I’ve never found it difficult to differentiate a non-date from a date or show someone I am interested in them. Is that really something that has happened to you? I know Seinfeld did the “Is this a date? No? I thought it was a date” thing but that always rang out as just a joke to me.

To be quite honest, if a girl bought me a drink I would be a bit befuddled as to why she didn’t just come talk to me. I don’t really know of guys doing the buy a girl a drink thing anymore. That seems to be something that my parents did.

Uh no.

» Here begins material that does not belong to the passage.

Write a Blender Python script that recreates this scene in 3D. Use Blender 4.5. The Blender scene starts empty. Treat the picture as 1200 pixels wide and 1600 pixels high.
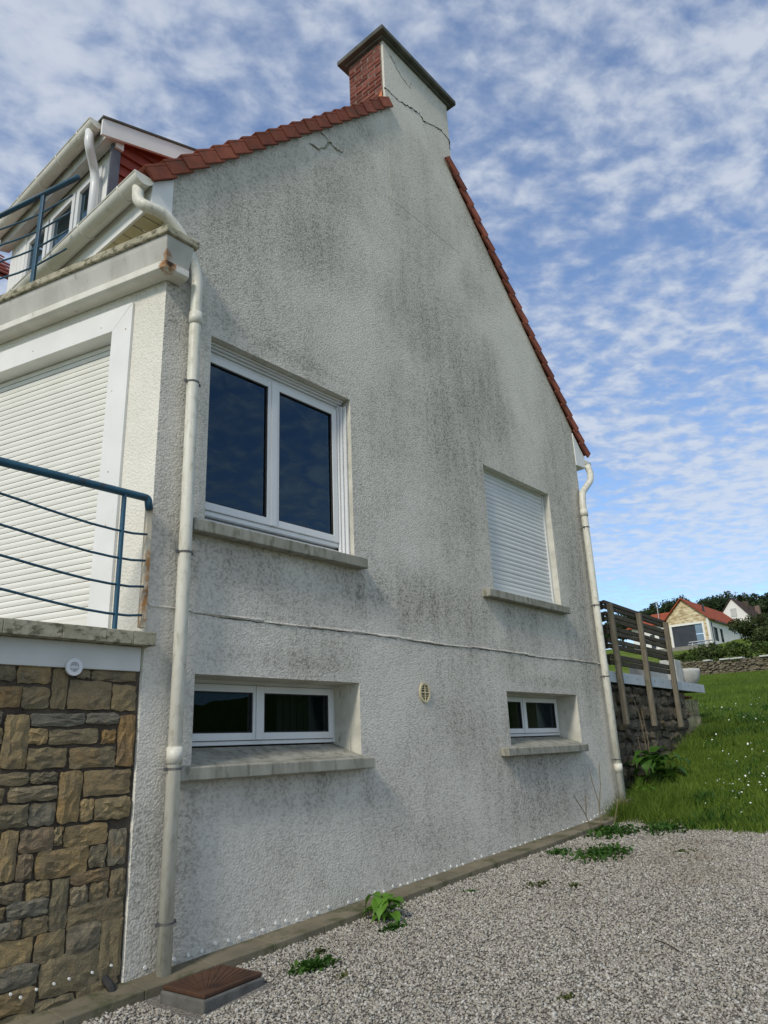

That would be proof that I am willing to spend money to attract strangers of the opposite sex.

MIT:
Total Male: 2,335
Total Female: 1,903

[quote=“sleeping, post:7, topic:552448”]

See, now this is confusing to me as a woman. I have been asked out to dinner by men and then at the end felt extremely awkward when the check comes because I’m not sure if I should offer to pay my half or not. I thought the rule was that the person who does the asking pays, so I usually don’t offer. To be honest the questions that run through my mind during dinner can ruin the entire date: Should I offer to pay? If I do, will he be insulted? Will he think I don’t “get” dating? Will he think this means I don’t like him and don’t want this to be a “real” date? And now, thanks to the quote above, I will also be wondering if not offering will reflect poorly on my character.

I said university, not “Institute of Technology”. :wink:

The talking generally precedes the drink-buying. And guys your age definitely still buy, assuming guys your age are old enough to go to bars.